** begin Data extract **
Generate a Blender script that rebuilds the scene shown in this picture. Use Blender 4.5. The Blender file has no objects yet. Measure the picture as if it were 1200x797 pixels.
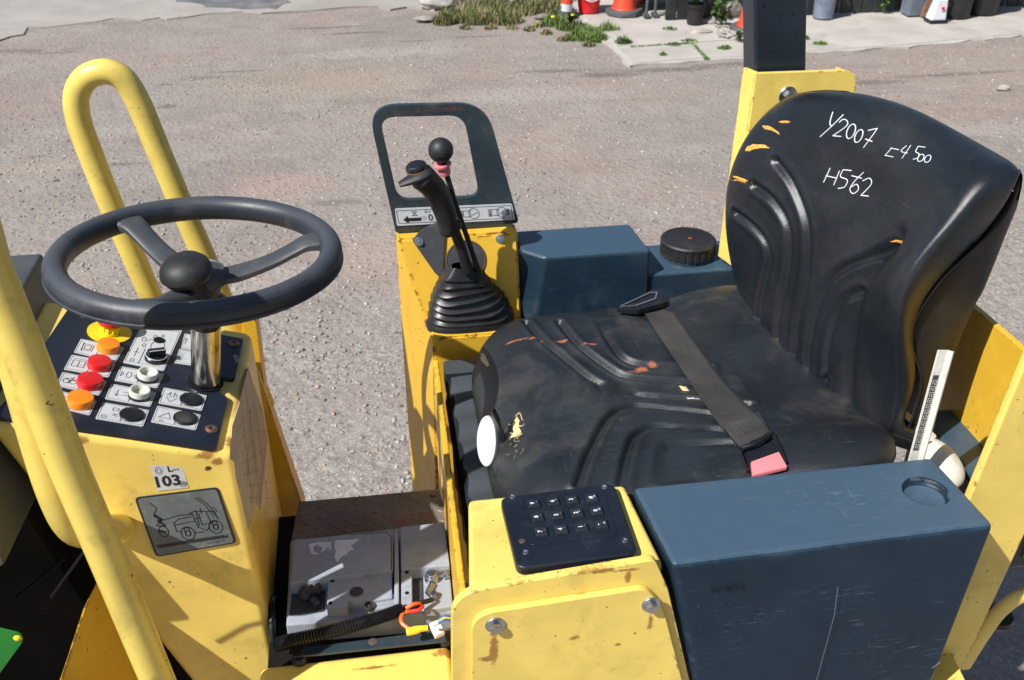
import bpy, bmesh, math, random
import numpy as np
from mathutils import Vector, Matrix, Quaternion
from mathutils.bvhtree import BVHTree
random.seed(7); rng = np.random.default_rng(11)
S = bpy.context.scene
COL = S.collection
V = Vector
# ------------------------------------------------------------------ camera
FPX = 1180.0; PITCH = math.radians(31.5); YAW = math.radians(8.5); CAM = V((0, 0, 2.25))
DIRV = V((math.sin(YAW)*math.cos(PITCH), math.cos(YAW)*math.cos(PITCH), -math.sin(PITCH)))
RGT = V((math.cos(YAW), -math.sin(YAW), 0)); UPV = RGT.cross(DIRV)
cd = bpy.data.cameras.new('camera'); cam = bpy.data.objects.new('camera', cd); COL.objects.link(cam)
cam.matrix_world = Matrix.Translation(CAM) @ Matrix((RGT, UPV, -DIRV)).transposed().to_4x4()
cd.sensor_width = 36; cd.lens = 36*FPX/1200; cd.clip_end = 500; cd.clip_start = 0.05
cd.dof.use_dof = True; cd.dof.focus_distance = 1.55; cd.dof.aperture_fstop = 13
S.camera = cam
# ------------------------------------------------------------------ sky and sun
LT = V((1.2, 0.72, -1.6)).normalized()          # direction the sunlight travels
w = bpy.data.worlds.new('World'); S.world = w; w.use_nodes = True
sk = w.node_tree.nodes.new('ShaderNodeTexSky'); sk.sky_type = 'NISHITA'; sk.sun_disc = False
sk.sun_elevation = math.asin(-LT.z); sk.sun_rotation = math.atan2(-LT.x, -LT.y)
bg = w.node_tree.nodes['Background']; bg.inputs[1].default_value = 0.070
w.node_tree.links.new(sk.outputs[0], bg.inputs[0])
sl = bpy.data.lights.new('sun', 'SUN'); sl.energy = 5.0; sl.angle = math.radians(0.55); sl.color = (1, 0.975, 0.93)
so = bpy.data.objects.new('sun', sl); COL.objects.link(so); so.rotation_euler = LT.to_track_quat('-Z', 'Y').to_euler()
so.location = (-6, -4, 8)
S.view_settings.view_transform = 'Standard'; S.view_settings.look = 'None'
S.view_settings.exposure = 0.34; S.view_settings.gamma = 1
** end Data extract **
The exercise — Output all of the data exactly as it stands, minus any images.

Written response —
Generate a Blender script that rebuilds the scene shown in this picture. Use Blender 4.5. The Blender file has no objects yet. Measure the picture as if it were 1200x797 pixels.
import bpy, bmesh, math, random
import numpy as np
from mathutils import Vector, Matrix, Quaternion
from mathutils.bvhtree import BVHTree
random.seed(7); rng = np.random.default_rng(11)
S = bpy.context.scene
COL = S.collection
V = Vector
# ------------------------------------------------------------------ camera
FPX = 1180.0; PITCH = math.radians(31.5); YAW = math.radians(8.5); CAM = V((0, 0, 2.25))
DIRV = V((math.sin(YAW)*math.cos(PITCH), math.cos(YAW)*math.cos(PITCH), -math.sin(PITCH)))
RGT = V((math.cos(YAW), -math.sin(YAW), 0)); UPV = RGT.cross(DIRV)
cd = bpy.data.cameras.new('camera'); cam = bpy.data.objects.new('camera', cd); COL.objects.link(cam)
cam.matrix_world = Matrix.Translation(CAM) @ Matrix((RGT, UPV, -DIRV)).transposed().to_4x4()
cd.sensor_width = 36; cd.lens = 36*FPX/1200; cd.clip_end = 500; cd.clip_start = 0.05
cd.dof.use_dof = True; cd.dof.focus_distance = 1.55; cd.dof.aperture_fstop = 13
S.camera = cam
# ------------------------------------------------------------------ sky and sun
LT = V((1.2, 0.72, -1.6)).normalized()          # direction the sunlight travels
w = bpy.data.worlds.new('World'); S.world = w; w.use_nodes = True
sk = w.node_tree.nodes.new('ShaderNodeTexSky'); sk.sky_type = 'NISHITA'; sk.sun_disc = False
sk.sun_elevation = math.asin(-LT.z); sk.sun_rotation = math.atan2(-LT.x, -LT.y)
bg = w.node_tree.nodes['Background']; bg.inputs[1].default_value = 0.070
w.node_tree.links.new(sk.outputs[0], bg.inputs[0])
sl = bpy.data.lights.new('sun', 'SUN'); sl.energy = 5.0; sl.angle = math.radians(0.55); sl.color = (1, 0.975, 0.93)
so = bpy.data.objects.new('sun', sl); COL.objects.link(so); so.rotation_euler = LT.to_track_quat('-Z', 'Y').to_euler()
so.location = (-6, -4, 8)
S.view_settings.view_transform = 'Standard'; S.view_settings.look = 'None'
S.view_settings.exposure = 0.34; S.view_settings.gamma = 1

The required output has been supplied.